Dineen posted a 60-60-20 record with the Flyers. His son, Kevin, played on both of those teams before assuming the captaincy from Rick Tocchet in 1993-94. 
 
A gentleman behind the bench, Bill Dineen was much the same person as a player. A former right wing who spent the majority of his six-year playing career with the Detroit Red Wings, he had just 122 penalty minutes in 322 games, scoring 51 goals and 95 points.
 
“I knew Billy for a long time," Flyers senior vice president Bob Clarke said. "He was a player and coach at the minor league level and the NHL level, but I think more importantly he was a really, really good hockey person and really good person.” 

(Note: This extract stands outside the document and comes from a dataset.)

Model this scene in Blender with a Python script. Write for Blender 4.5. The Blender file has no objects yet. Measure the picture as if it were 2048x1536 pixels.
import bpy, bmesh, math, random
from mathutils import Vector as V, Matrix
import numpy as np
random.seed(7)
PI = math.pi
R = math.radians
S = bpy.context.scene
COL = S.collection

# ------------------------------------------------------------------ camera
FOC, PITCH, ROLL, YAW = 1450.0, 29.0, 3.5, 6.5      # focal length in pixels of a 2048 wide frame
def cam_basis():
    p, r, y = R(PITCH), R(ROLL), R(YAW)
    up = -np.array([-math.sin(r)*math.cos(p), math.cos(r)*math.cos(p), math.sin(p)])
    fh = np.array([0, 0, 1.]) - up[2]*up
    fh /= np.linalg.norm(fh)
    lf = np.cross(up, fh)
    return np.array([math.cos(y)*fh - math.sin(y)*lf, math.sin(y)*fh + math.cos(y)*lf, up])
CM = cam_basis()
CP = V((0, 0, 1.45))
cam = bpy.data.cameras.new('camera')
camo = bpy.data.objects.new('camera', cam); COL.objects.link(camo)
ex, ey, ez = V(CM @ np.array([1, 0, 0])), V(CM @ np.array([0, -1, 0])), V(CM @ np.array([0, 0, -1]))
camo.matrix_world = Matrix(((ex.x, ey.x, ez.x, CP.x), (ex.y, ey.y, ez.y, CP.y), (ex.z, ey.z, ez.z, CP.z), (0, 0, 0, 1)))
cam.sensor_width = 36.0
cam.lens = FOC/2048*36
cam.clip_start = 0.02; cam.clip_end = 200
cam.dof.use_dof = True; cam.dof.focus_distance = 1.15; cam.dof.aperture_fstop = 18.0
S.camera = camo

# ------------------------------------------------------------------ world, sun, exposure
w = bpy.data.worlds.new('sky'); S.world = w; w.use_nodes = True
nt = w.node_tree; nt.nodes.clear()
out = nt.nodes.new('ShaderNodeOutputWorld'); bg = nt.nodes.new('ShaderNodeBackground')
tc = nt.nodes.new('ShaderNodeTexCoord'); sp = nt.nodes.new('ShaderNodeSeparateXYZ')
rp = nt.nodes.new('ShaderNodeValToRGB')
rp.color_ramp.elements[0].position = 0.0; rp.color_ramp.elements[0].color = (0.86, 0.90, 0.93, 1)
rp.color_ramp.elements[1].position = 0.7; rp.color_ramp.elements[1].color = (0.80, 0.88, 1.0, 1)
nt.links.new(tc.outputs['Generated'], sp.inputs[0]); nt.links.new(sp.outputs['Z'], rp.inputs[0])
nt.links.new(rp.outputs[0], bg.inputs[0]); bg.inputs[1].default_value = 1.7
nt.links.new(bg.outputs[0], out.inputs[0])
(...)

Dineen won two WHA titles coaching the Aeros and two Stanley Cups as a player with the Red Wings. A member of the AHL Hall of Fame, Dineen also coached the Adirondack Red Wings from 1983 through 1988-89.
 
Three of his five sons — Gordon, Peter and Kevin — played in the NHL. Sons Shawn and Jerry had their roots in the AHL. 
 
“His boys are scattered all over the map,” Holmgren said. “Just a tremendous hockey family.”
 
Dineen is part of Flyer folklore trivia. He, along with Keith Allen and Vic Stasiuk, were all Red Wings teammates during 1953-53. They also shared something else in common: all three later  became Flyers head coaches.